当然、地元の自治体では反発もあることでしょう。上記記事では「宗谷線を残していく覚悟はあるのか」という声もあったようです。しかし、JR北海道としては、むしろ「廃止の覚悟があるのか」というところでしょう。地元のメンツで存続というのが、JR北海道などにとって最も迷惑な話です。また、「宗谷線がどうなるのか、地域に不安感がある」という趣旨の発言もあったようですが、各駅の利用状況を考慮に入れると、少なくとも通勤世代にとっては「あってもなくてもどうでもいい」という意見が強いかもしれません。最も懸念するのは通学客でしょう(日立電鉄の鉄道路線の存続を訴えて立ち上がったのが高校生だったという事実は象徴的です)。

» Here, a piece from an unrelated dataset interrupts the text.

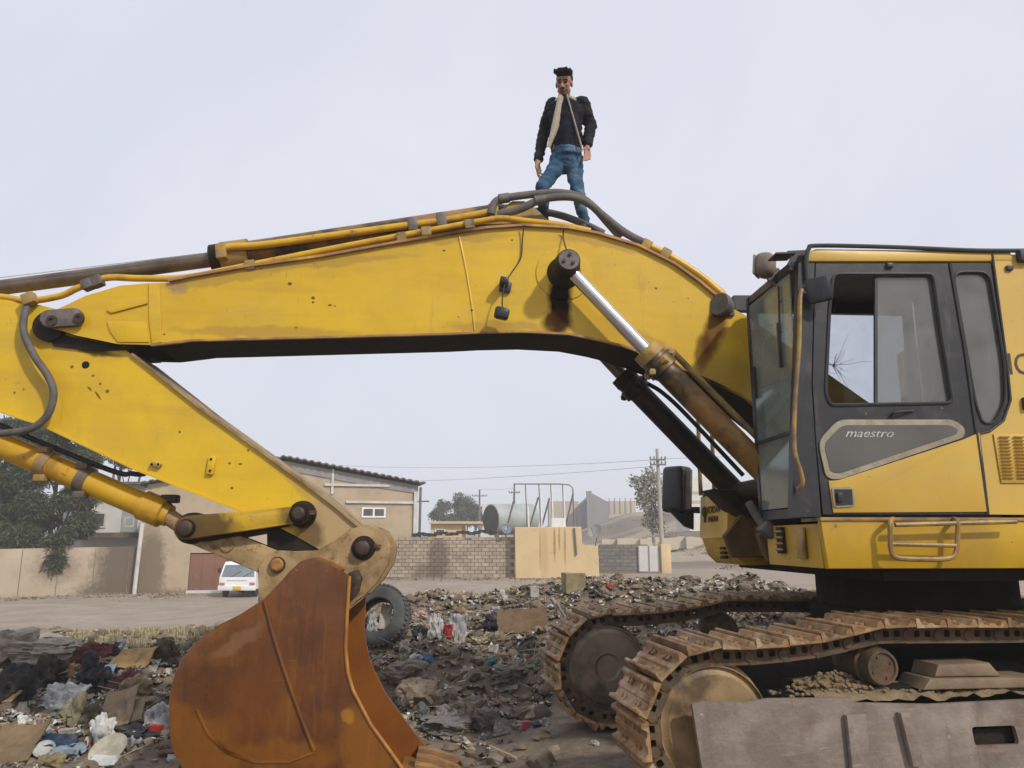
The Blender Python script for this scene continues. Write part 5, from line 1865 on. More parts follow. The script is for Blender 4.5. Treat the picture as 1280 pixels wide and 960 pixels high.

他にも、一部区間が長らく運休している日高本線も、記事に取り上げられていました。沿線の新冠町でも昨日協議会が行われたようで、こちらは第3回であったとのことです。この路線も輸送密度が低く、まさしく本線とは名ばかりのローカル線ですが、おそらくJR北海道は廃止という選択肢を念頭に置いているのでしょう。記事によれば、地元では「新駅の設置や札幌への直通列車の運行」が要望されていたようで、JR北海道がこれらについて収支想定を提示したそうです。仮に「新車両の製造費などの初期投資費用を除いても年間3億円近い赤字が出る」というのが想定の結果でした。これに対し、地元から「『試算は、非現実的。試算の再考を』などの意見が出て、JRも再検討することにした」というのですが、「非現実的」とはどういう意味なのでしょうか。この試算では赤字の額が控え目だから再検討ということであれば理解できます。赤字額が大きいから再検討ということであれば、甘いと言わざるをえません。
また、上記記事では札沼線にも言及されていますが、石勝線の夕張支線の存廃問題が議論されたという話も取り上げられています。結論が出たのかどうかわかりませんが、このままでは、よほどのことがなければ廃止でしょう。
JR北海道は、4月に地域交通改革部という組織を新設しました。今後、事業の縮小、路線の廃止を進めるということでしょうか。何しろ、2015年度の営業赤字は352億円、2016年度には400億円に達するという見通しも立っています。頼みの北海道新幹線も赤字となると、在来線の縮小に拍車がかかるということになるでしょうか。少なくとも、既存の駅の廃止が進められていくでしょう。